A gentleman can kill and kill and kill again, but there is typically nothing personal about it. The bloodletting is bloodless. It's just business. It's simply what has to be done.

As with gentlemen, so it is for Gentlemen!, a charming and inconsequential deathmatch game from Lucky Frame. Inconsequence isn't intended as an insult either - I suspect Lucky Frame knows its latest is a papercraft confection, a clever diversion to be frowned over for five minutes on the 10.19 to Godalming as if it were a good cryptic crossword. And, like a crossword, the setup is simple: two combatants, one hunched at either end of a tablet, try to do the other in across a series of symmetrical 2D no man's lands. Why? No reason. It's business. It's what has to be done.

The controls are virtual, but they work beautifully. First to four kills is the winner, unless those diamonds are involved.

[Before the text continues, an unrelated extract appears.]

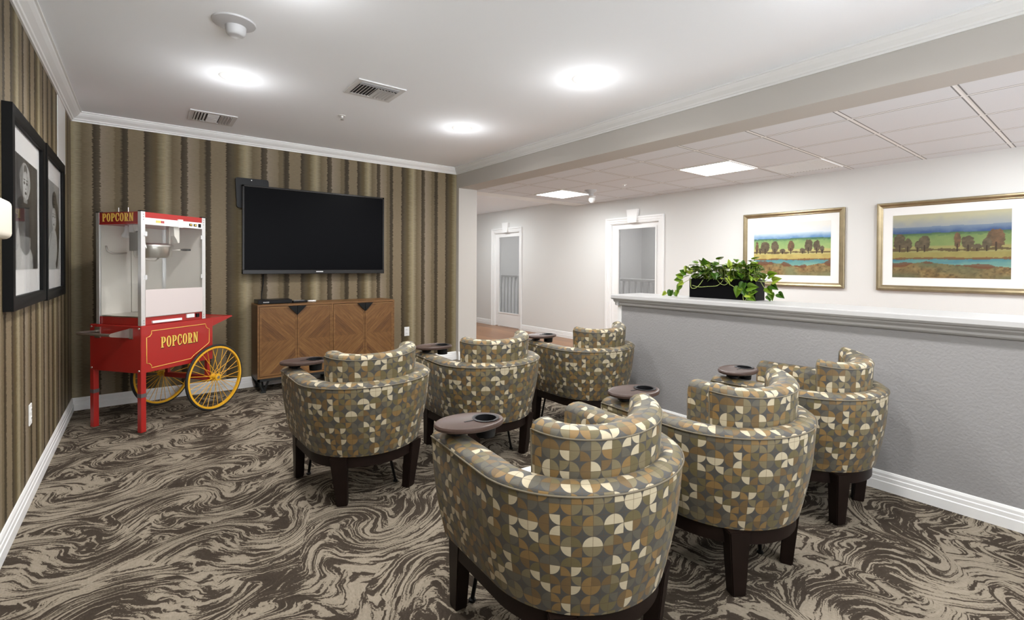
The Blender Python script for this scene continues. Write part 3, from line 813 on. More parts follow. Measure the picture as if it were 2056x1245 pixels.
# ------------------------------------------------------------------ outlets
def outlet(loc, rz, label):
    bm = BM(); box(bm, -.035, .035, -.006, 0, -.058, .058, .003, 2)
    o = tag(link('wall_outlet', bm, 'whiteplastic', loc=loc, rotz=rz), label, 'outlet', 'wall outlets')
    for z in (-.024, .024):
        bm = BM(); box(bm, -.016, .016, -.009, -.004, z-.014, z+.014, .003, 1)
        s = link('socket', bm, 'whiteplastic', o)
        bm = BM()
        for x in (-.007, .006): box(bm, x, x+.0025, -.0095, -.008, z-.003, z+.008)
        link('slot', bm, 'blackplastic', s)
    return o
outlet((2.687, YB, .445), 0, 'white outlet on the far wall right of the sideboard')
outlet((XL, 3.711, .462), PI/2, 'white outlet low on the left wall under the portraits')

# ------------------------------------------------------------------ framed prints
def hash2(i, j, k=0):
    n = (i*374761393+j*668265263+k*974634777) & 0xffffffff; n = ((n ^ (n >> 13))*1274126177) & 0xffffffff
    return ((n ^ (n >> 16)) & 0xffff)/65535.
def vn(x, y, k=0):
    i, j = math.floor(x), math.floor(y); u, v = x-i, y-j; u = u*u*(3-2*u); v = v*v*(3-2*v)
    return (hash2(i, j, k)*(1-u)+hash2(i+1, j, k)*u)*(1-v)+(hash2(i, j+1, k)*(1-u)+hash2(i+1, j+1, k)*u)*v
def fbm(x, y, k=0): return .55*vn(x, y, k)+.3*vn(x*2.1, y*2.1, k+1)+.15*vn(x*4.3, y*4.3, k+2)
def srgb(c): return tuple(((v/255+.055)/1.055)**2.4 if v > 10 else v/255/12.92 for v in c)
def mixc(a, b, t): t = max(0, min(1, t)); return tuple(x+(y-x)*t for x, y in zip(a, b))
def painted(nu, nv, w, h, fn):
    bm = BM(); lay = bm.verts.layers.float_color.new('paint'); V = []
    for j in range(nv+1):
        row = []
        for i in range(nu+1):
            u, v = i/nu, j/nv; vt = bm.verts.new((-w/2+w*u, 0, -h/2+h*v)); vt[lay] = (*srgb(tuple(q_*.92 for q_ in fn(u, v))), 1); row.append(vt)
        V.append(row)
    for j in range(nv):
        for i in range(nu): bm.faces.new((V[j][i], V[j][i+1], V[j+1][i+1], V[j+1][i]))
    return bm
def framed(name, loc, rz, w, h, fw, depth, matw, frame_mat, art, label, cat, group=None, glass=True, nu=170, nv=120, round_=False):
    """local: x right, -y towards the viewer, centred"""
    o = empty(name, loc, label, cat, group, rotz=rz)
    if round_: prof = [(0, 0), (0, -depth*.7), (fw*.12, -depth*.95), (fw*.35, -depth), (fw*.6, -depth*.8), (fw*.75, -depth*.62), (fw*.85, -depth*.66), (fw, -depth*.5), (fw, 0)]
    else: prof = [(0, 0), (0, -depth), (fw*.15, -depth*1.02), (fw*.8, -depth), (fw, -depth*.85), (fw, 0)]
    bm = BM(); cs = [(-1, -1), (1, -1), (1, 1), (-1, 1)]; R = []
    for sx, sz in cs: R.append([bm.verts.new((sx*(w/2-d), y, sz*(h/2-d))) for d, y in prof])
    for k in range(4):
        A, B = R[k], R[(k+1) % 4]
        for i in range(len(prof)-1): bm.faces.new((A[i], B[i], B[i+1], A[i+1]))
    bmesh.ops.recalc_face_normals(bm, faces=bm.faces[:])
    link('frame', bm, frame_mat, o, smooth=35)
    iw, ih = w/2-fw+.004, h/2-fw+.004
    bm = BM(); box(bm, -iw, iw, -depth*.40, -.002, -ih, ih); link('mount_board', bm, 'mat', o)
    ml, mr, mb, mt = matw
    aw, ah = 2*iw-ml-mr, 2*ih-mb-mt
    bm = painted(nu, nv, aw, ah, art); link('print', bm, 'paint', o, loc=((ml-mr)/2, -depth*.40-.0015, (mb-mt)/2))
    if glass:
        bm = BM(); box(bm, -iw, iw, -depth*.55, -depth*.50, -ih, ih); link('glass', bm, 'picglass', o)
    return o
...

Gentlemen! is fast. Each game, regardless of which of the three match types you play, will likely be over within a minute. The red gentleman and the blue gentleman start at either end of the screen, and they traverse the arena's careful congregation of platforms by switching, VVVVVV-style, between the floor and the ceiling rather than jumping. A gentleman never jumps.

The best environments are fairly cluttered, so the game's often primarily concerned with narrowing the gap and getting close enough to strike. If you're close, of course, so is the other gentleman - therefore the tactical side of the whole affair tends to boil off into gleeful panic as you both stab at your weapon buttons while pushing forward and then backing away again, dancing in and out of danger until one of you is dancing no longer.

Those weapons add a welcome variety, each bringing its own problems. Take the anarchist bomb - it has a nice short fuse and you can toss it halfway across the screen, but it's an anarchist bomb and so precision was never the defining concept. The dynamite, meanwhile, can be stuck down in one spot, but is worryingly eager to kill the person who placed it. Knives come in two varieties - one is flung horizontally, which leaves your back exposed, while the other type blasts out in a quartet of fixed angles and is good for enemies who drop in diagonally. Then you've got the electrical burst, which is so localised you'll need to be on top of your foe, and the homing pigeon - my favourite - that flaps across the screen towards its target but will explode by itself after a set period of time.

These are tools made for improvisation more than foresight, and a lot of the game's tactical fun actually comes down to knowing when to hammer at the little button that jumbles both gentlemen's current weapons around, whenever it appears on the map.

Game types cover standard deathmatch (or Duel, as it's called, since that's much classier), deathmatch with the optional victory route of collecting three spawning diamonds, and a mode called Chase. Chase adds a hint of Laurel and Hardy to proceedings, as each player gets a fleeting window of time in which they can attack while their quarry cannot. It's Gentlemen!'s simple formula at its best, and it's a surprisingly effective means of generating comedy. (A recent update, meanwhile, has added crates too, making the base game even more hectic as they switch out weapons on the fly, allow for massive chain-explosions and grant invisibility or invulnerability. It's almost too much at times, although the new elements can be turned off in a menu.)

Beneath the cluster of modes and the typically stylish visuals (all sharp lines and faded colours), Gentlemen! is ultimately something of a sketch. It's Lucky Frame's thinnest game in a while, but that doesn't really matter. It's built to grip you very intently for a minute or so before retreating to the bedlam of icons on your tablet and popping out the next time you're stuck on a railway cutting with nothing to read and a friend who needs entertaining. There aren't enough two-player tablet action games knocking around; this one is clever and even-handed and, like its courtly leads, unlikely to outstay its welcome.